If I were telling a history of case law, I would address the two legal issues at issue in Kelly v. Sherlock. First, the Queen’s Bench found that they had no standing to allow for a new trial solely on the basis of insufficient damages. That would illegitimately circumvent the jury’s role. Second, the judge at the assize level provides a particularly eloquent defense of a clergyman’s privilege of preaching to his flock as he sees fit. His phrasing would be republished in legal text books for years [2]. I suppose these points will make their way into my account, but I, like many of you, am more interested in the case’s implications for society at the time.

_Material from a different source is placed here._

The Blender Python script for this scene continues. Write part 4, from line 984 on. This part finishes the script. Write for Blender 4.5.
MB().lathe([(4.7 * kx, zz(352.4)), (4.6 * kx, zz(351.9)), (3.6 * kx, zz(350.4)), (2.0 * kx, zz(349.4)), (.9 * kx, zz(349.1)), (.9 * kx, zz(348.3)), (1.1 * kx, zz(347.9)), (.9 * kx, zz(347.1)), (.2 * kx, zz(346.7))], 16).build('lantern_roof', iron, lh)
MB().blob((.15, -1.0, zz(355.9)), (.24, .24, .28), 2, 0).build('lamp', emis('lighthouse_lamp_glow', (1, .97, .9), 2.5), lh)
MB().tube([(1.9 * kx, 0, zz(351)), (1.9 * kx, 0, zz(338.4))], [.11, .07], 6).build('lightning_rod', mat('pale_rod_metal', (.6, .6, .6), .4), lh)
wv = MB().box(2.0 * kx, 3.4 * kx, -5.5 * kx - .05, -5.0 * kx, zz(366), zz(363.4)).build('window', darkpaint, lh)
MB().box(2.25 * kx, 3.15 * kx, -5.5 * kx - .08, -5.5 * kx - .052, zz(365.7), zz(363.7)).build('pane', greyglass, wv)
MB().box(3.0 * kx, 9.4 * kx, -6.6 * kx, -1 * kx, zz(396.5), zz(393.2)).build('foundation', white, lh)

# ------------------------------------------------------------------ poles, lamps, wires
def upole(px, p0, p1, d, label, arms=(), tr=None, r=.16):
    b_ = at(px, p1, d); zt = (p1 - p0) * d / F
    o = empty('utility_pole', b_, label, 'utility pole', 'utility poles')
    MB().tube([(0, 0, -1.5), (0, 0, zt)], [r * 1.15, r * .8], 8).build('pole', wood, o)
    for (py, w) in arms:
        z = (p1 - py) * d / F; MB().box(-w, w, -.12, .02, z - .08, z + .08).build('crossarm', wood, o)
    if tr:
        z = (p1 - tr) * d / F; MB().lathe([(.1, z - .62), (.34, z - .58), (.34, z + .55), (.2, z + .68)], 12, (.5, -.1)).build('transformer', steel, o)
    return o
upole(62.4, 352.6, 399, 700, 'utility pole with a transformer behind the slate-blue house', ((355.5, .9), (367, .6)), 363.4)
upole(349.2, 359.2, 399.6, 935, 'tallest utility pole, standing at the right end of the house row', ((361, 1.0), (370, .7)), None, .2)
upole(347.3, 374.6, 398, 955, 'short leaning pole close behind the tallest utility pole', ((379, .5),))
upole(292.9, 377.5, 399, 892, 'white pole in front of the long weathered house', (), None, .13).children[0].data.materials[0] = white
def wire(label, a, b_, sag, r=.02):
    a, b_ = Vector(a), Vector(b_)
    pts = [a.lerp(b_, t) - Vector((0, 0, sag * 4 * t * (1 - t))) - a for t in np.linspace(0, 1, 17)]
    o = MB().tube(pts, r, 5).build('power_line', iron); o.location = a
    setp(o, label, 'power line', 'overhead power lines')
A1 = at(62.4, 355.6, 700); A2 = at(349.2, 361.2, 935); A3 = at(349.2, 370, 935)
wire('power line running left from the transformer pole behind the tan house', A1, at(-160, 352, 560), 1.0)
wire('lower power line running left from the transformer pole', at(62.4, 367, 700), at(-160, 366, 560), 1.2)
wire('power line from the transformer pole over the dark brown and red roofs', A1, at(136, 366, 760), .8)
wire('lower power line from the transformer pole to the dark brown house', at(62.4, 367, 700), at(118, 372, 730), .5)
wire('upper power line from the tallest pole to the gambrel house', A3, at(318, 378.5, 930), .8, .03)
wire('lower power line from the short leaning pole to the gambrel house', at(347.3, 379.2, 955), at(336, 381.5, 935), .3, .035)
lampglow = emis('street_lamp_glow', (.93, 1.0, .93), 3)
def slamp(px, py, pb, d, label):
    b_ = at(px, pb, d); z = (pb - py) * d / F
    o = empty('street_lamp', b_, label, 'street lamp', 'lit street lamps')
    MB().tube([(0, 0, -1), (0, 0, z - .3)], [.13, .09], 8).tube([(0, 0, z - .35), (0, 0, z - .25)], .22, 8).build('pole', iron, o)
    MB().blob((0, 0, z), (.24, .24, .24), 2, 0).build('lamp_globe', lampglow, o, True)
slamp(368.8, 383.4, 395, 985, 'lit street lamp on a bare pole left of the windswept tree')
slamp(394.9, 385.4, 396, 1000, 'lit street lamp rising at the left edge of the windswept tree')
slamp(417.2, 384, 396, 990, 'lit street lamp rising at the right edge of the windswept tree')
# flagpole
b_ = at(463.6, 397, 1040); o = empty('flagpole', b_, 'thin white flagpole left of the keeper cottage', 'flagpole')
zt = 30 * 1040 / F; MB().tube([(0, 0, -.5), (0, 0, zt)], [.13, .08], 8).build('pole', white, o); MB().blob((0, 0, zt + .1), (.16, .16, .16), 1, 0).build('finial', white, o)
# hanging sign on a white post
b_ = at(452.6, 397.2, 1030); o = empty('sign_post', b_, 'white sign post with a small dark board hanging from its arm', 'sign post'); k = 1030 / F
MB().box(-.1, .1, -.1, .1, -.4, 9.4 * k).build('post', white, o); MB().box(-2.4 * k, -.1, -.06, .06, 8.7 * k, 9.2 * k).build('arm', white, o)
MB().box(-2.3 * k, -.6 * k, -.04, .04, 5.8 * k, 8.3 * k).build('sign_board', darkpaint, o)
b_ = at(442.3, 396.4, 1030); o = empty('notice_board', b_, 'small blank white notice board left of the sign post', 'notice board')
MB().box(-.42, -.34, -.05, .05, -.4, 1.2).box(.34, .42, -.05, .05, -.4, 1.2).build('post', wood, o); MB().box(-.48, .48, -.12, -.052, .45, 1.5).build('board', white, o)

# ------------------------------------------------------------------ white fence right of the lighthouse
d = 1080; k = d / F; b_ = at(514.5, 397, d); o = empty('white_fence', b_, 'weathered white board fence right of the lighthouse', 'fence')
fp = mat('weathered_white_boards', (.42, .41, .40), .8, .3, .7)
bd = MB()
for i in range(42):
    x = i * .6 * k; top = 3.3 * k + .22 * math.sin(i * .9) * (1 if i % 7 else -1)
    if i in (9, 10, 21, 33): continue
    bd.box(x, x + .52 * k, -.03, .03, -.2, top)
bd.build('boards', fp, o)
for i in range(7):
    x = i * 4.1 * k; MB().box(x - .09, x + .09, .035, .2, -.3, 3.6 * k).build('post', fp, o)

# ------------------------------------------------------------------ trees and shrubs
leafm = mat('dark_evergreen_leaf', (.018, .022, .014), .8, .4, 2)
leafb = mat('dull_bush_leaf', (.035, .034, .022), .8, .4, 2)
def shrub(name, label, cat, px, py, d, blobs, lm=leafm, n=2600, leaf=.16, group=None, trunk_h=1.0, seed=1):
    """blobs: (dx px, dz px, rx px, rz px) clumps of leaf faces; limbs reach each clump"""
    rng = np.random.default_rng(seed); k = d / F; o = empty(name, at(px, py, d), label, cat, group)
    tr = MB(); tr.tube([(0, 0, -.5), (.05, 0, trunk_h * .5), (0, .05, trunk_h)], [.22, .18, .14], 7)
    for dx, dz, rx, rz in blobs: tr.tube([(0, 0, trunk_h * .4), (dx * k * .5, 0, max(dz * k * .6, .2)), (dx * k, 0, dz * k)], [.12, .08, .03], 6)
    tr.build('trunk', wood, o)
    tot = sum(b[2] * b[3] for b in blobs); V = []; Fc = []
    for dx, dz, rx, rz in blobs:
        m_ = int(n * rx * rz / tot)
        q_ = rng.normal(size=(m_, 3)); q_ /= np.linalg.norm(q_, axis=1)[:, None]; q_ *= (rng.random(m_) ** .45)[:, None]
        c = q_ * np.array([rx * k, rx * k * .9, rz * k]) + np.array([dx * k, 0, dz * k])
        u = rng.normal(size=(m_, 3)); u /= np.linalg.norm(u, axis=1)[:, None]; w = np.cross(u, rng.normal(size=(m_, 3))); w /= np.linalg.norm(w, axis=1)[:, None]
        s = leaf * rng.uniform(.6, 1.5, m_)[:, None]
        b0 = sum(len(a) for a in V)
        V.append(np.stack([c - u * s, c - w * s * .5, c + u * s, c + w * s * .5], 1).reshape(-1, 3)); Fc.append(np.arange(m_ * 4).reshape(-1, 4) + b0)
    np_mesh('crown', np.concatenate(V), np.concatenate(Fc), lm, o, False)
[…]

I am want to explore through newspaper and legal reports how a community works out norms of proper authority and the acceptable limits on stereotyping. Here, as in quite a few cases involving the clergy, the question centered on the authority of the pulpit and the privilege (even the duty) of the clergyman (as opposed to the newspaper) to criticize different social groups as a whole. Was Kelly’s behavior a proper subject of public interest (as Sherlock claimed)? Even if it were, what were the boundaries between proper discussion and malice or ridicule?
During this period, standards for legal judgment of such cases were beginning to crystalize. That is important. More interesting still, are the disagreements, however, as one finds in the columns of the newspaper, among judges and juries, and between trials. It is in these moments that one finds critical tensions over who gets to constitute community, its boundaries, and the language that helps to keep it in balance. Perhaps not surprisingly, more elite commentators seemed embarrassed by both Kelly and Sherlock—though Kelly especially. His brand of evangelicalism did not sit well with those who prized cosmopolitan rationality and were more accepting of religious heterodoxy in civil society [3]. Elite commentators themselves were not entirely enlightened, however: keen to distance themselves from Kelly’s bigotry, these commentators attributed it to the “hot-blooded” Irish. Sherlock lost his case because his diatribe against Kelly the individual descended to ridicule; but more genteel anti-Irish stereotyping, which suffused a good portion of those 80+ articles, remained within the bounds of community acceptability [4].

[1] “Irish Scandals at St George’s Church”, Liverpool Mail, February 6, 1864, p. 5. The newspaper continued the diatribe a week later: “Irish Scandals at St George’s Church, No. II”, Liverpool Mail, February 13, 1864, p. 5.

[2] 686 Kelly v Sherlock, Queen's Bench Division, 13 June 1866, (1865-66) L.R. 1 Q.B. 686. See, for example, John Townsend, A Treatise on the Wrongs Called Slander and Libel and on the Remedy by Civil Action for those Wrongs, (London: Steven & Haynes, 1868), p. 354-355.

[3] See, for example: “The Finance Committee,” Liverpool Mail, April 9, 1864, p. 4; and “When a man embarks on a sea of controversy…,” The Englishman, November 5, 1864, p. 5.

[4] “The Rev. James Kelly,” Pall Mall Gazette, August 16, 1865, p. 1.